### Collected material
>> Start
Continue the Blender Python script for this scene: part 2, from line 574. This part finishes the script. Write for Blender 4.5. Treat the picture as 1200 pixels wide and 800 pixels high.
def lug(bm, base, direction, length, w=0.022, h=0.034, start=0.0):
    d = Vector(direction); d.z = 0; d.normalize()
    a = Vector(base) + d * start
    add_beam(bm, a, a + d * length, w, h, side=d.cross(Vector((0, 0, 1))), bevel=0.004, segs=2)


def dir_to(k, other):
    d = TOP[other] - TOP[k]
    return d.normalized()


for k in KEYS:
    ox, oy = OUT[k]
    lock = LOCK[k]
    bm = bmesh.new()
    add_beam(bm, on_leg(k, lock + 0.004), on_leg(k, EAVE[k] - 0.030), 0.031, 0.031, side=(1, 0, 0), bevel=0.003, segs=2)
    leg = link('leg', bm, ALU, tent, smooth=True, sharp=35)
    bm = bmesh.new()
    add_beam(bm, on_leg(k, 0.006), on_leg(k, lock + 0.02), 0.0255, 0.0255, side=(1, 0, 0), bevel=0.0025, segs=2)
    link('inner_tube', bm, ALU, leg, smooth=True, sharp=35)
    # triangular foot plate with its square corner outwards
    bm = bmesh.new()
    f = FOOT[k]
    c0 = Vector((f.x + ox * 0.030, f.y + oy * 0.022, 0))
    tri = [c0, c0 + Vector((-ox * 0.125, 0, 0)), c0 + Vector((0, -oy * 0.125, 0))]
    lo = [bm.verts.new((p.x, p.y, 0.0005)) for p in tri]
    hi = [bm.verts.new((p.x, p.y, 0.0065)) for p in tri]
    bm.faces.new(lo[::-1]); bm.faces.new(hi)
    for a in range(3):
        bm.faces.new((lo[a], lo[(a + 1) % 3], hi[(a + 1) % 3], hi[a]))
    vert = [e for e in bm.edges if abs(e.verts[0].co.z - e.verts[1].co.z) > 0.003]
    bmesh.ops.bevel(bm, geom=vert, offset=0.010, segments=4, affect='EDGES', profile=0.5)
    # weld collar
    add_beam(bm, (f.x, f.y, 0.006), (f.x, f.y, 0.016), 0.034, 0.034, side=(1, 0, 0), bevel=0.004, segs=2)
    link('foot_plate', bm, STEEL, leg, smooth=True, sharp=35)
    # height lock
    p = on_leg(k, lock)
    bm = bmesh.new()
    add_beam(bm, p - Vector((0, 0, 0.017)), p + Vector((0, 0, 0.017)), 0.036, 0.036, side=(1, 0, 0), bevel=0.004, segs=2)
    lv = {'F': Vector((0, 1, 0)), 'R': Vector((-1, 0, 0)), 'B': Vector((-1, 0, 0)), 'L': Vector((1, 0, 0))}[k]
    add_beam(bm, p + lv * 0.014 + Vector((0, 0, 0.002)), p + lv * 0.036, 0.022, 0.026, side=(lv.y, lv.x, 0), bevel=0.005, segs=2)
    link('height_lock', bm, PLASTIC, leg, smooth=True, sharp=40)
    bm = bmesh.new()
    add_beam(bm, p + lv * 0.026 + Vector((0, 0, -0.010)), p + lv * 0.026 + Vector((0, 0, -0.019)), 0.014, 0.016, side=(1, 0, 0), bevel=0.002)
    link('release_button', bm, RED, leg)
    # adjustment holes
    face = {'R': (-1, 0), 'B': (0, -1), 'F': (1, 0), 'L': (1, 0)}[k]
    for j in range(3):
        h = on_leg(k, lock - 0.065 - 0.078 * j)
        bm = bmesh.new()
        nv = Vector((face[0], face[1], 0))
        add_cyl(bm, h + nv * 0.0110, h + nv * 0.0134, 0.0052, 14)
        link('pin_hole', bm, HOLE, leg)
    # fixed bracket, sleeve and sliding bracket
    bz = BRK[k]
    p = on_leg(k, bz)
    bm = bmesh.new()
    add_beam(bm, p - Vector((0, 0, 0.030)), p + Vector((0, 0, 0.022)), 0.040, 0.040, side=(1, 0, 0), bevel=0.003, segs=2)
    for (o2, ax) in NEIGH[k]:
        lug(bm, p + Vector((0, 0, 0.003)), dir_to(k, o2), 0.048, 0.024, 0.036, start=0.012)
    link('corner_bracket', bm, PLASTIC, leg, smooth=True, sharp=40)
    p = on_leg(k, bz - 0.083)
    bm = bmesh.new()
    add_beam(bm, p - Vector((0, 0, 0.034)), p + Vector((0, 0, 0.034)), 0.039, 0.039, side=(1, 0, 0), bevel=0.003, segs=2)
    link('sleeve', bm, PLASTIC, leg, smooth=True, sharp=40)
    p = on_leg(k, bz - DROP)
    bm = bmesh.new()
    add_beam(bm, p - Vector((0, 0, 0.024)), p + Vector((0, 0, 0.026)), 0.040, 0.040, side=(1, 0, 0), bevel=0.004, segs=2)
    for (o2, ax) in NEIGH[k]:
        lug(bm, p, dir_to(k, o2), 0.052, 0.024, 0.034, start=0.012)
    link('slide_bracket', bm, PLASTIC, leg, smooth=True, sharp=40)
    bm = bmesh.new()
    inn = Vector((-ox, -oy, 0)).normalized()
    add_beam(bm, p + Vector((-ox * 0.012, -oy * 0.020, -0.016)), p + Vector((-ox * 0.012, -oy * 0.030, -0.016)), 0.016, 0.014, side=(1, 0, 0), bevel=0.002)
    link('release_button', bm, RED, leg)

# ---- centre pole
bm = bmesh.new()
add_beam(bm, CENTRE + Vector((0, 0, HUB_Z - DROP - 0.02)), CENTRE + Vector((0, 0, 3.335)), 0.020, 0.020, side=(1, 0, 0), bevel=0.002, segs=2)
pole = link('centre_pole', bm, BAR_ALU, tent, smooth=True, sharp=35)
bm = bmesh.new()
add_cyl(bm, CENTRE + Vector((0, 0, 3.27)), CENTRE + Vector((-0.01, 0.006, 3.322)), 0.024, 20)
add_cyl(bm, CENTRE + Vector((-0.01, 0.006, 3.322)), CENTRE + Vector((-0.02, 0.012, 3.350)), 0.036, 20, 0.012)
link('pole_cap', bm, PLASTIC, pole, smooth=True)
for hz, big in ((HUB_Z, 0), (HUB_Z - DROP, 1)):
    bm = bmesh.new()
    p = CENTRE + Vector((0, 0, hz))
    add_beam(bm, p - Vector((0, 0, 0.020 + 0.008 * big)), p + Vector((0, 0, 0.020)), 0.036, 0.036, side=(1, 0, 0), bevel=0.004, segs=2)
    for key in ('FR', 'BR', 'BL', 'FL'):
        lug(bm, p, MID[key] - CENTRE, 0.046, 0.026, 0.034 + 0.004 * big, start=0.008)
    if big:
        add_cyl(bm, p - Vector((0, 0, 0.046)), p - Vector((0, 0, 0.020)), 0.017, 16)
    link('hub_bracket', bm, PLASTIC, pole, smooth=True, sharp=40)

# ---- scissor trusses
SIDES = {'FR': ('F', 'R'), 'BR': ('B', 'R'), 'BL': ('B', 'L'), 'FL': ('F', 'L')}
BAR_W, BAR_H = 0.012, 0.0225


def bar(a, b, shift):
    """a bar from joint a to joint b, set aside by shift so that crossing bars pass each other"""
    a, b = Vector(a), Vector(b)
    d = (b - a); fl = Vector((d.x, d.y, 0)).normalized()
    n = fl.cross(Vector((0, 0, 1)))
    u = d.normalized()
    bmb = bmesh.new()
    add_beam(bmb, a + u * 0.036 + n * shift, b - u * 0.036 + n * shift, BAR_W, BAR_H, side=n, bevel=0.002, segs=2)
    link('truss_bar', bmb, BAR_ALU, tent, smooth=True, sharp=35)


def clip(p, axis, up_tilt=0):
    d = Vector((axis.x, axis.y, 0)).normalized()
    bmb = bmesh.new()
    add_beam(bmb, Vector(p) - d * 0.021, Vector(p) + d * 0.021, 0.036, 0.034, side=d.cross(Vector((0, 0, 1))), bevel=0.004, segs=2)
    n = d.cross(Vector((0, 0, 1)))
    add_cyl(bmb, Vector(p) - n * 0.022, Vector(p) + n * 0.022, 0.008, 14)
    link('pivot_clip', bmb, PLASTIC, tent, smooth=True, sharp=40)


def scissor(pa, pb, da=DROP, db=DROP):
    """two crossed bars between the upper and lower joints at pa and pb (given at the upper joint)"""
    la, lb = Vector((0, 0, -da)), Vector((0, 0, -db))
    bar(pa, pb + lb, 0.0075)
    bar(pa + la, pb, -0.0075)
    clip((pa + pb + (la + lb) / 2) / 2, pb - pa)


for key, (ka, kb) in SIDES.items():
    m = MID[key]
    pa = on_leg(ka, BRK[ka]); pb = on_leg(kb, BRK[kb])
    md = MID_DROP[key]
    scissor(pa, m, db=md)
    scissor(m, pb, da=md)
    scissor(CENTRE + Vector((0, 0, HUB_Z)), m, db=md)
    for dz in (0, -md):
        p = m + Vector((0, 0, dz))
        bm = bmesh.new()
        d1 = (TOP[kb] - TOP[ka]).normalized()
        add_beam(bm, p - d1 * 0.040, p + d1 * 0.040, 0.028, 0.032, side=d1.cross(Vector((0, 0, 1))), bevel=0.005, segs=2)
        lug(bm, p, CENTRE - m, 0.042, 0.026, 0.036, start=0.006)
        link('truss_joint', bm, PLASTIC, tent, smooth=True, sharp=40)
>> End
### Stated task
Return exactly the opening lines of the listing above, ending with the line that has "return d.normalized()".

### Exercise solution
Continue the Blender Python script for this scene: part 2, from line 574. This part finishes the script. Write for Blender 4.5. Treat the picture as 1200 pixels wide and 800 pixels high.
def lug(bm, base, direction, length, w=0.022, h=0.034, start=0.0):
    d = Vector(direction); d.z = 0; d.normalize()
    a = Vector(base) + d * start
    add_beam(bm, a, a + d * length, w, h, side=d.cross(Vector((0, 0, 1))), bevel=0.004, segs=2)


def dir_to(k, other):
    d = TOP[other] - TOP[k]
    return d.normalized()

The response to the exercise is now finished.